We’re currently in the midst of a recession/downturn and are facing some major companies taking huge dives, see: Bear Stearns).
And now that we’ve got some pretty conclusive evidence we’re in a downturn, everyone is looking at what was the initial sign there were bad times to come so we can use this a historic evidence to help us predict the next downturn.
Back in July of last year, Amp’d Mobile announced they had blown through all their $360 million in capitol and have no more operating cash and will have to shut down. In efforts to create a competitive advantage, they had an interesting strategy that was poised to have them triumphing over the likes of Verizon, etc.:
The company’s founder chief executive, Peter Adderton, known for dashing in and out of Los Angeles with a helicopter, searched his business for bottlenecks to the company’s growth. The big one he found: Credit checks. While his company’s carrier partner, Verizon, checked customers’ credit to make sure they had enough cash to pay their bills within 30 days, Amp’d decided to relax the requirement to 90 days for its own network.

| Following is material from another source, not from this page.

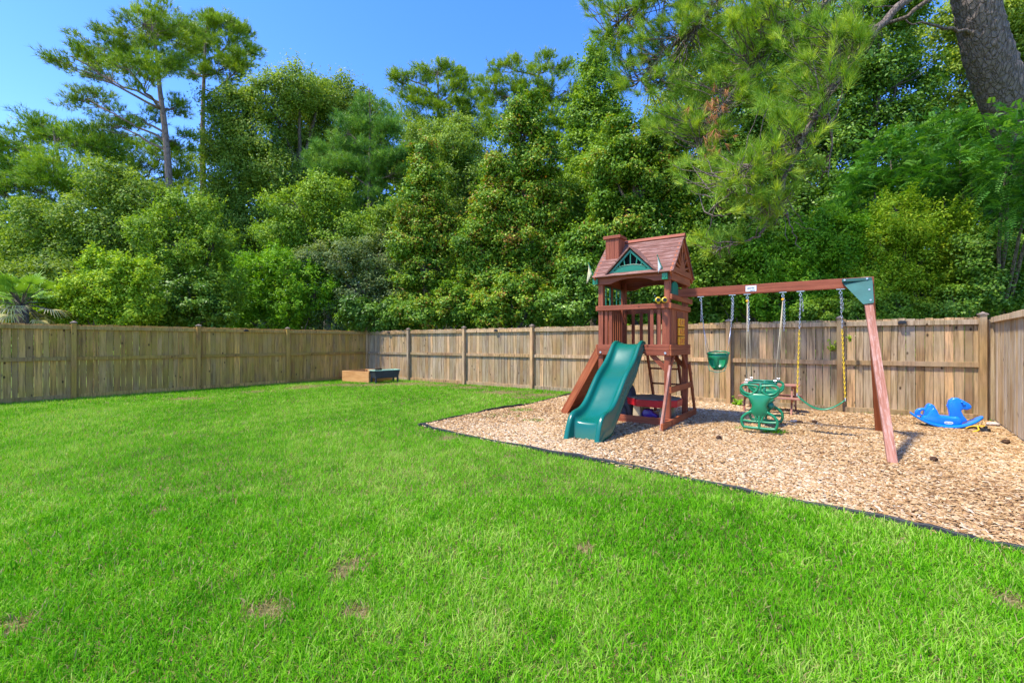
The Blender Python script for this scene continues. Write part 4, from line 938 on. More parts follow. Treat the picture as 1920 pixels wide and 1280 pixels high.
def broad(name, label, px, Y, lobes, mat, nleaf=30000, leaf=(.13, .075), dens=9, cr=.38, cat='tree', bark='bark', tr=.14, seed=1, group=None, zmin=.9, shell=.45, up=.5, stems=1, spray=0., limbs=True):
    rg = np.random.default_rng(seed); rr = random.Random(seed); nleaf = int(nleaf * 1.4); leaf = (leaf[0] * .9, leaf[1] * .9); dens *= 1.5; cr *= .86; tb0 = rr.uniform(-.08, .08)
    x0 = gx(px, Y); root = empty(name, (x0, Y, 0), 0, label, cat, group)
    LW = lobes_world(lobes, Y, x0=x0, y0=Y); P, own = spots(rg, LW, dens, shell, zmin); K = len(P)
    LC = np.array([l[:3] for l in LW])[own]; out_ = unit(P - LC)
    rad = cr * rg.uniform(.45, 1.35, K); wt = rad ** 2; idx = rg.choice(K, nleaf, p=wt / wt.sum())
    d = sph(rg, nleaf); d[:, 2] = np.where(rg.uniform(0, 1, nleaf) < .45, np.abs(d[:, 2]), d[:, 2]); rl = rad[idx] * np.where(rg.uniform(0, 1, nleaf) < .20, rg.uniform(.9, 1.8, nleaf), rg.uniform(.15, 1.05, nleaf) ** .6)
    C = P[idx] + d * rl[:, None] * np.array([1.1, 1.1, .92])
    if spray: # thin shoots sticking out of the outline
        ns = int(nleaf * spray); j = rg.choice(K, ns // 12 + 1); j = np.repeat(j, 12)[:ns]; t = rg.uniform(0, 1, ns); sd = unit(out_[j] * .6 + np.array([0, 0, .9]) + rg.normal(0, .25, (ns // 12 + 1, 3)).repeat(12, 0)[:ns])
        C[:ns] = P[j] + sd * (rad[j] * .6 + t * cr * 1.8)[:, None] + rg.normal(0, .035, (ns, 3))
    Nn = d * .6 + np.array([0, 0, up]) + out_[idx] * .5
    V = leaves(rg, C, Nn, leaf[0], leaf[1])
    ct = rg.normal(0, .13, K); t = np.clip(.46 + tb0 + ct[idx] + rg.normal(0, .17, nleaf), 0, 1)
    zmax = max(l[2] for l in LW); tb = MB(); top = max(LW, key=lambda l: l[2])
    z0s = [(rr.uniform(-.35, .35) * (stems > 1), rr.uniform(-.2, .2) * (stems > 1)) for _ in range(stems)]
    for s, (ax, ay) in enumerate(z0s):
        tgt = LW[s % len(LW)] if stems > 1 else top; th = tgt[2]
        tp = curve((ax, ay, 0), (tgt[0], tgt[1], th), 0, 7, .06, rr); r0 = tr / math.sqrt(stems)
        tb.tube(tp, [r0 * (1.15 if i == 0 else 1) * (1 - .8 * i / 7) for i in range(8)], 7)
    if limbs:
        base = Vector((0, 0, 0))
        tp = curve((0, 0, 0), (top[0], top[1], top[2]), 0, 10)
        for i, l in enumerate(LW):
            zt = max(.15, min(.9, (l[2] - l[5]) / max(top[2], .1) * .85)); q = tp[int(zt * 10)]
            tb.tube(curve(q, l[:3], .1 * l[5], 6, .07, rr), [tr * .5 * (1 - .7 * k / 6) for k in range(7)], 6)
            js = [j for j in range(K) if own[j] == i]; rr.shuffle(js)
            for j in js[:9]: tb.tube(curve(l[:3], P[j], .15, 4, .06, rr), [tr * .16 * (1 - .7 * k / 4) for k in range(5)], 4, cap=False)
    tb.build('trunk', M[bark], root, smooth=True)
    np_mesh('crown', V, quads(nleaf), M[mat], root, t)
    return root
def tufts(rg, P, D, nn, ln, wd, spread=.8):
    """needle tufts at points P opening towards D"""
    k = len(P); C = np.repeat(P, nn, 0); Dn = np.repeat(unit(D), nn, 0); n = k * nn
    d = unit(Dn + rg.normal(0, spread, (n, 3)) * .75); L = (ln * rg.uniform(.65, 1.15, n))[:, None]
    s = unit(np.cross(d, rg.normal(0, 1, (n, 3)))) * wd; dr = np.array([0, 0, -1.]) * L * .12
    C = C + Dn * rg.uniform(-.35, .15, n)[:, None] * L
    V = np.stack([C - s / 2, C + s / 2, C + d * L + dr], 1).reshape(-1, 3)
    return V, n
def pine(name, label, trunk, Y, lobes, ntuft=1500, nn=12, ln=.24, wd=.014, mat='needle', tr=.17, seed=1, bark='bark_far', dens=3., group=None, flat=.45, zmin=1.5, upb=.55, cl=.42, br0=.35, shell=.3):
    """trunk: list of (px, py) from the base up"""
    rg = np.random.default_rng(seed); rr = random.Random(seed)
    x0 = gx(trunk[0][0], Y); root = empty(name, (x0, Y, 0), 0, label, 'pine tree', group)
    TP = [Vector((gx(a, Y) - x0, 0, max(0, gz(b, Y)))) for a, b in trunk]; TP = smooth_path(TP, 6); n = len(TP)
    tb = MB(); tb.tube(TP, [tr * (1 - .82 * i / (n - 1)) * (1.12 if i == 0 else 1) for i in range(n)], 9)
    LW = lobes_world(lobes, Y, x0=x0, y0=Y); P, own = spots(rg, LW, dens, shell, zmin)
    LC = np.array([l[:3] for l in LW])[own]
    H = TP[-1].z; tips = []; dirs = []
    for i, l in enumerate(LW):
        c = Vector(l[:3]); za = min(H * .97, max(c.z - (Vector((c.x, c.y, 0)).length) * .45 - .2 * l[5], H * .3)); q = min(TP, key=lambda p: abs(p.z - za))
        bp = curve(q, c, .0, 6, .10, rr); tb.tube(bp, [tr * br0 * (1 - .65 * k / 6) for k in range(7)], 6)
        for j in np.where(own == i)[0]:
            b0 = bp[rr.choice((3, 4, 5, 6))]; cc = curve(b0, P[j], -.12, 4, .05, rr); tb.tube(cc, [tr * .11 * (1 - .6 * k / 4) for k in range(5)], 4, cap=False)
            dd = (cc[-1] - cc[-2]).normalized(); dirs.append((dd.x, dd.y, dd.z)); tips.append(tuple(cc[-1]))
    tips = np.array(tips); dirs = np.array(dirs); K = len(tips); j = rg.integers(0, K, ntuft)
    off = sph(rg, ntuft) * rg.uniform(0, 1, ntuft)[:, None] ** .6 * cl * np.array([1.25, 1.25, flat])
    C = tips[j] + off; D = dirs[j] * .5 + np.array([0, 0, upb]) + off * .9
    V, m_ = tufts(rg, C, D, nn, ln, wd); ct = rg.normal(0, .13, K)
    t = np.clip(np.repeat(.45 + ct[j] + rg.normal(0, .10, ntuft), nn) + rg.normal(0, .12, m_), 0, 1)
    tb.build('trunk', M[bark], root, smooth=True); np_mesh('crown', V, quads(m_, 3), M[mat], root, t)
    return root
QF = globals().get('QF', 1.0)
def N_(x): return int(x * QF)
# -------- far wood that closes the view
def far_wood():
    rg = np.random.default_rng(77); V = []; T = []; C = []; Nn = []
    for k in range(2600):
        px = rg.uniform(-350, 2270); Y = rg.uniform(37, 46)
        top = np.interp(px, [-350, 0, 120, 350, 420, 600, 760, 900, 1100, 1300, 1600, 2270], [400, 400, 380, 400, 300, 280, 270, 300, 290, 330, 330, 300]) + rg.uniform(0, 60)
        zt = gz(top, Y); z = .2 + (zt - .2) * rg.uniform(0, 1) ** 1.5; r = rg.uniform(.8, 1.6); n = 90
        d = sph(rg, n); C.append(np.array([gx(px, Y), Y, z]) + d * r * rg.uniform(.4, 1, n)[:, None] * np.array([1.3, 1, 1])); Nn.append(d + np.array([0, -.3, .6])); T.append(np.clip(rg.normal(.42, .14) + rg.normal(0, .15, n), 0, 1))
    C = np.concatenate(C); Nn = np.concatenate(Nn); T = np.concatenate(T)
    V = leaves(rg, C, Nn, .55, .36); tag(np_mesh('distant_wood', V, quads(len(C)), M['gum'], None, T), 'dense green woodland filling the distance behind the yard', 'woodland', kind='stuff')
far_wood()
# -------- left side
pine('pine_tree', 'tallest pine with bare grey trunk leaning crown over the left fence', [(322, 700), (318, 375), (310, 250), (300, 170), (292, 90), (285, 50)], 24,
     [(130, 105, 60, 22, -1), (200, 85, 60, 40), (165, 185, 60, 25, 1), (270, 45, 70, 45), (240, 130, 60, 35, -2), (330, 60, 60, 45, 2), (300, 110, 60, 30), (170, 130, 70, 20, 2), (330, 205, 40, 20, 1), (250, 215, 55, 16), (215, 235, 60, 22, 2), (330, 265, 30, 25, 1)],
     N_(5200), 14, .30, .022, tr=.21, seed=3, dens=3.2, cl=.5)
pine('pine_tree', 'tall thin pine just right of the tallest pine with rounded crown', [(382, 700), (381, 350), (380, 250), (382, 160), (385, 80), (388, 40)], 29,
     [(390, 50, 60, 38), (440, 85, 45, 40), (360, 85, 40, 35, 1), (420, 130, 55, 28), (455, 120, 28, 22, -1), (350, 130, 35, 16, 1), (440, 175, 30, 10)],
     N_(3600), 14, .32, .024, tr=.2, seed=4, dens=3.4, cl=.5)
pine('pine_tree', 'bushy yellow green pine at the far left edge', [(150, 640), (148, 500), (130, 380), (110, 300), (100, 240)], 25,
     [(40, 270, 60, 30), (110, 245, 70, 30, 1), (30, 330, 60, 35), (100, 320, 70, 40, -1), (180, 270, 60, 35, 1), (40, 400, 70, 35), (130, 395, 70, 40), (30, 460, 60, 35, -1), (110, 460, 60, 35), (-60, 330, 60, 80), (-70, 430, 60, 60), (190, 340, 40, 40, 2), (-20, 500, 60, 30)],
     N_(12500), 12, .34, .028, tr=.22, seed=5, dens=3.8, cl=.7, mat='needle_n', flat=.6)
pine('pine_tree', 'rounded pine behind the trunk of the tallest pine', [(275, 650), (272, 450), (268, 330)], 31,
     [(235, 280, 55, 35), (300, 300, 60, 35), (340, 320, 40, 35, 1), (260, 340, 60, 35), (200, 330, 40, 35), (320, 380, 60, 45), (250, 400, 60, 45)],
     N_(4200), 12, .34, .03, tr=.2, seed=6, dens=3.2, cl=.6, flat=.6)
broad('broadleaf_tree', 'grey green tree low in front of the bushy left pine', 200, 22, [(210, 350, 60, 40), (270, 380, 60, 45), (150, 410, 60, 45), (210, 440, 70, 50), (300, 440, 70, 50), (110, 480, 60, 40), (60, 430, 50, 50), (190, 500, 90, 45), (30, 500, 60, 40)], 'olive', N_(34000), (.16, .085), 8, .42, seed=8)
broad('crape_myrtle', 'upright many stemmed tree with glossy small leaves by the second fence post', 345, 16, [(335, 410, 50, 35), (370, 400, 35, 35), (290, 440, 45, 45), (340, 470, 70, 50), (400, 460, 40, 55), (275, 520, 45, 50), (340, 540, 75, 50), (410, 540, 45, 55), (340, 590, 90, 40)], 'gum', N_(42000), (.10, .055), 12, .24, cat='tree', stems=6, tr=.10, seed=9, spray=.2)
broad('shrub', 'dark glossy shrub low behind the second left fence post', 340, 15.2, [(310, 570, 50, 45), (360, 565, 50, 50), (400, 590, 40, 35), (270, 600, 40, 25)], 'deep', N_(14000), (.11, .065), 12, .2, cat='shrub', stems=4, tr=.06, seed=10)
broad('shrub', 'lime green leafy shrub beside the palmetto over the left fence', 175, 13.6, [(120, 570, 40, 35), (165, 540, 45, 40), (220, 530, 45, 45), (250, 580, 50, 45), (180, 590, 60, 35), (110, 605, 40, 25), (260, 510, 30, 30), (180, 500, 25, 25)], 'lime', N_(30000), (.095, .05), 14, .2, cat='shrub', stems=5, tr=.07, seed=11, spray=.12)
broad('fruit_tree', 'bright green tree with long drooping leaves beside the third left fence post', 545, 19.5, [(500, 500, 40, 30), (450, 520, 45, 40), (545, 510, 45, 40), (590, 550, 40, 45), (480, 560, 55, 40), (540, 570, 60, 45), (430, 580, 45, 40), (500, 610, 80, 30)], 'bright', N_(30000), (.17, .05), 9, .3, stems=4, tr=.12, seed=12, spray=.25)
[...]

Amp’d Mobile was going after the same market as the subprime mortgage lenders were, and what do you know? They didn’t pay their bills and companies were left in Chapter 11. It’ll be interesting to see if the subprime mess went well beyond those people who were subprime loans and is affecting speculators, second-home owners, families taking home equity loanes, etc.
Any other companies in this space that have gone down in the past 2 years that might have been an indication of our impending doom?